* WORK TO COMPLETE *
Copy out each line below exactly as it appears.

........

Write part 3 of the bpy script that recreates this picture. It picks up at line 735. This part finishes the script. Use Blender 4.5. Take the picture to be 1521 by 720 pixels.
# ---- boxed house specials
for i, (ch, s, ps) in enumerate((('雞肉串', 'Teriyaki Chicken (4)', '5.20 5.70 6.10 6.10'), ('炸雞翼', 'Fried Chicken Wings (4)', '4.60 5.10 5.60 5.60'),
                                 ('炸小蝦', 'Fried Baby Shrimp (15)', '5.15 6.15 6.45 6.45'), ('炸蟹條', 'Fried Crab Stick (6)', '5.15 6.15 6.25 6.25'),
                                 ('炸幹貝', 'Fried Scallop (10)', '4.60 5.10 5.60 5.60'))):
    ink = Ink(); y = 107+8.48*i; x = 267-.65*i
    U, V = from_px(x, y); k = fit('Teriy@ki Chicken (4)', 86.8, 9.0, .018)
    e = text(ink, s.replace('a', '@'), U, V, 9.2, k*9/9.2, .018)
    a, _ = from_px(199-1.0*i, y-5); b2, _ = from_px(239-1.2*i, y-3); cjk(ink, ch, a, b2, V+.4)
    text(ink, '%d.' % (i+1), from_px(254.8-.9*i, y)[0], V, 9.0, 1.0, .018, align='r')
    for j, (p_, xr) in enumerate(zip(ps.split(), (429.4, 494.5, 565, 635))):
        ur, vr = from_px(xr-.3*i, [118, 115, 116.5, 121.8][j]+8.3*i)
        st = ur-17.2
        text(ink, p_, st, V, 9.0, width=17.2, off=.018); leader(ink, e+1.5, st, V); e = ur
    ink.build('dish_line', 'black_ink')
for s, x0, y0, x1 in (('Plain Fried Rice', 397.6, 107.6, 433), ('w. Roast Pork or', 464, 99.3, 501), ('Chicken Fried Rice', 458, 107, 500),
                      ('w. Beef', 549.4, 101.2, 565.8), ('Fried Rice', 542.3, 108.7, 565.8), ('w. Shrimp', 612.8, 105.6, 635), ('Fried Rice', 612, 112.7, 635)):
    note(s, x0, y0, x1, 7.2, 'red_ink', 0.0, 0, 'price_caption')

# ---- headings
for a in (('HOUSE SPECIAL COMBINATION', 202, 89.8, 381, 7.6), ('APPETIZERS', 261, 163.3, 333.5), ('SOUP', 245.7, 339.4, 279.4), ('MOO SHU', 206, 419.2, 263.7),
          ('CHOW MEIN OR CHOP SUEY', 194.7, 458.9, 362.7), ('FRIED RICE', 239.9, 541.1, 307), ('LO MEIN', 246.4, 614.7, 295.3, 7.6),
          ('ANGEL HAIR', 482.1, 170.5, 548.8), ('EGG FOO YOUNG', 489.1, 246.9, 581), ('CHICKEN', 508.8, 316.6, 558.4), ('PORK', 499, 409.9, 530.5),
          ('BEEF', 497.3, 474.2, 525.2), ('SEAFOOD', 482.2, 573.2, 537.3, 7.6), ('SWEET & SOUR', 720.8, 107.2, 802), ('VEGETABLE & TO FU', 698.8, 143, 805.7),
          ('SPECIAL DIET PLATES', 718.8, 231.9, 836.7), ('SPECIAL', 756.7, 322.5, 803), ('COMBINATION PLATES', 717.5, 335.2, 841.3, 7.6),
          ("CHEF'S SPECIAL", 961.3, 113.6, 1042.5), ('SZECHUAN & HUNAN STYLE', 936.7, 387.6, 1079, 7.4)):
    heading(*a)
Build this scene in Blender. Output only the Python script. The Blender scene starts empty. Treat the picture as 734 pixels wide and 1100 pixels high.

........

* FINAL RESULT *
Write part 3 of the bpy script that recreates this picture. It picks up at line 735. This part finishes the script. Use Blender 4.5. Take the picture to be 1521 by 720 pixels.
# ---- boxed house specials
for i, (ch, s, ps) in enumerate((('雞肉串', 'Teriyaki Chicken (4)', '5.20 5.70 6.10 6.10'), ('炸雞翼', 'Fried Chicken Wings (4)', '4.60 5.10 5.60 5.60'),
                                 ('炸小蝦', 'Fried Baby Shrimp (15)', '5.15 6.15 6.45 6.45'), ('炸蟹條', 'Fried Crab Stick (6)', '5.15 6.15 6.25 6.25'),
                                 ('炸幹貝', 'Fried Scallop (10)', '4.60 5.10 5.60 5.60'))):
    ink = Ink(); y = 107+8.48*i; x = 267-.65*i
    U, V = from_px(x, y); k = fit('Teriy@ki Chicken (4)', 86.8, 9.0, .018)
    e = text(ink, s.replace('a', '@'), U, V, 9.2, k*9/9.2, .018)
    a, _ = from_px(199-1.0*i, y-5); b2, _ = from_px(239-1.2*i, y-3); cjk(ink, ch, a, b2, V+.4)
    text(ink, '%d.' % (i+1), from_px(254.8-.9*i, y)[0], V, 9.0, 1.0, .018, align='r')
    for j, (p_, xr) in enumerate(zip(ps.split(), (429.4, 494.5, 565, 635))):
        ur, vr = from_px(xr-.3*i, [118, 115, 116.5, 121.8][j]+8.3*i)
        st = ur-17.2
        text(ink, p_, st, V, 9.0, width=17.2, off=.018); leader(ink, e+1.5, st, V); e = ur
    ink.build('dish_line', 'black_ink')
for s, x0, y0, x1 in (('Plain Fried Rice', 397.6, 107.6, 433), ('w. Roast Pork or', 464, 99.3, 501), ('Chicken Fried Rice', 458, 107, 500),
                      ('w. Beef', 549.4, 101.2, 565.8), ('Fried Rice', 542.3, 108.7, 565.8), ('w. Shrimp', 612.8, 105.6, 635), ('Fried Rice', 612, 112.7, 635)):
    note(s, x0, y0, x1, 7.2, 'red_ink', 0.0, 0, 'price_caption')

# ---- headings
for a in (('HOUSE SPECIAL COMBINATION', 202, 89.8, 381, 7.6), ('APPETIZERS', 261, 163.3, 333.5), ('SOUP', 245.7, 339.4, 279.4), ('MOO SHU', 206, 419.2, 263.7),
          ('CHOW MEIN OR CHOP SUEY', 194.7, 458.9, 362.7), ('FRIED RICE', 239.9, 541.1, 307), ('LO MEIN', 246.4, 614.7, 295.3, 7.6),
          ('ANGEL HAIR', 482.1, 170.5, 548.8), ('EGG FOO YOUNG', 489.1, 246.9, 581), ('CHICKEN', 508.8, 316.6, 558.4), ('PORK', 499, 409.9, 530.5),
          ('BEEF', 497.3, 474.2, 525.2), ('SEAFOOD', 482.2, 573.2, 537.3, 7.6), ('SWEET & SOUR', 720.8, 107.2, 802), ('VEGETABLE & TO FU', 698.8, 143, 805.7),
          ('SPECIAL DIET PLATES', 718.8, 231.9, 836.7), ('SPECIAL', 756.7, 322.5, 803), ('COMBINATION PLATES', 717.5, 335.2, 841.3, 7.6),
          ("CHEF'S SPECIAL", 961.3, 113.6, 1042.5), ('SZECHUAN & HUNAN STYLE', 936.7, 387.6, 1079, 7.4)):
    heading(*a)
Build this scene in Blender. Output only the Python script. The Blender scene starts empty. Treat the picture as 734 pixels wide and 1100 pixels high.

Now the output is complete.